Tuesday, December 23, 2014

Why is it "death" when cops kill black men, but "murder" when a black man kills two cops?

I checked. Barack Obama repeatedly referred to the "death" of Michael Brown and of Eric Garner, with all the politically required sorrowful noises. Yet when it was non-black policemen who were killed, he used the m-word.

"I unconditionally condemn today's murder of two police officers in New York City," said Obama when two New York City policemen were killed, as unjustly and unjustifiably as Brown and Garner.

I am not aiming to excuse any killing. Nor do I intend to encourage killing. But a sense of even-handedness, of fairness, has to be raised here.

Not even President Obama seems to have the courage to speak up. Suddenly everyone is tripping over each other to say how bad this is and what a crime it is -- no ifs ands or buts.

No talk of sorrow, no compassion for the man who killed the policemen, even though his actions might have justified an insanity plea had he lived. In the eyes of the media and the president, the man was wrong.

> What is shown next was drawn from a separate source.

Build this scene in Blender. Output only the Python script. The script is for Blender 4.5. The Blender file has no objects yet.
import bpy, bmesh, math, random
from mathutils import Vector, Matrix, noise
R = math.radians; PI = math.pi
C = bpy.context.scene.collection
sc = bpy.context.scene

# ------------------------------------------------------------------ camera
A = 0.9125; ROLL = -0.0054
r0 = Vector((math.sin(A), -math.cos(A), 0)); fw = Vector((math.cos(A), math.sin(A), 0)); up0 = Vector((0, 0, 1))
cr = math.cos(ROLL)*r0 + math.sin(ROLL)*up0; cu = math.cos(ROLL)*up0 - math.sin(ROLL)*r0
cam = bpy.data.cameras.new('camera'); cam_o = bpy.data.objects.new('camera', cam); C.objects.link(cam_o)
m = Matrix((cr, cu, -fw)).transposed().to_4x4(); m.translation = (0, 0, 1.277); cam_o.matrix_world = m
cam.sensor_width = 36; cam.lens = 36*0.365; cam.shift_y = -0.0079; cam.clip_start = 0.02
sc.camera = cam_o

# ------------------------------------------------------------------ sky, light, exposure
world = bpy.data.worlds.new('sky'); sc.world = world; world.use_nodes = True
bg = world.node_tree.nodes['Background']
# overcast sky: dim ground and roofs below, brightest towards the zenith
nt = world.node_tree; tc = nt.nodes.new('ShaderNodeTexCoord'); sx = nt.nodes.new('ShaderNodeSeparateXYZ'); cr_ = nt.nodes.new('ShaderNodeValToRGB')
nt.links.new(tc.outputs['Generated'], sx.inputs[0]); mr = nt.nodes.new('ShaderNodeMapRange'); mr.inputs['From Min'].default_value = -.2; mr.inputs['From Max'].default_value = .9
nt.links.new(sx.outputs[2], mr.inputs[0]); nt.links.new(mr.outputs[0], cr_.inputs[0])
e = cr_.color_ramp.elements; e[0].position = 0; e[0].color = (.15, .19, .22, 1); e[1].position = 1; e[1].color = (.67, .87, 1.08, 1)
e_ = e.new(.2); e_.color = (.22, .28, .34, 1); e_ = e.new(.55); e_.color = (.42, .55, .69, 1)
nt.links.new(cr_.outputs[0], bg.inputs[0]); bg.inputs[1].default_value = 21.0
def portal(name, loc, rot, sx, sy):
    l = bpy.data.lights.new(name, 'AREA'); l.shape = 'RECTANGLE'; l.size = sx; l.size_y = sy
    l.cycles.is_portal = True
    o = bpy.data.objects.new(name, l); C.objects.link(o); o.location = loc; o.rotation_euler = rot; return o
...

Where was this moral certitude when cops were the killers? The cops were given all sorts of leeway, even to the point of walking scot free from any criminal charge.

Yet it was murder, too, in the cases of Brown and Garner.

The dictionary tells us to murder is "to kill or slaughter inhumanly or barbarously." The multiple bullets fired at Brown and the strangulation of Garner qualify as inhumane and barbarous.

Those acts should have been condemned "unconditionally" (I would say unequivocally), by the same president who now rends his garments. And by all the sound-bite seekers who are now lining up to express outrage.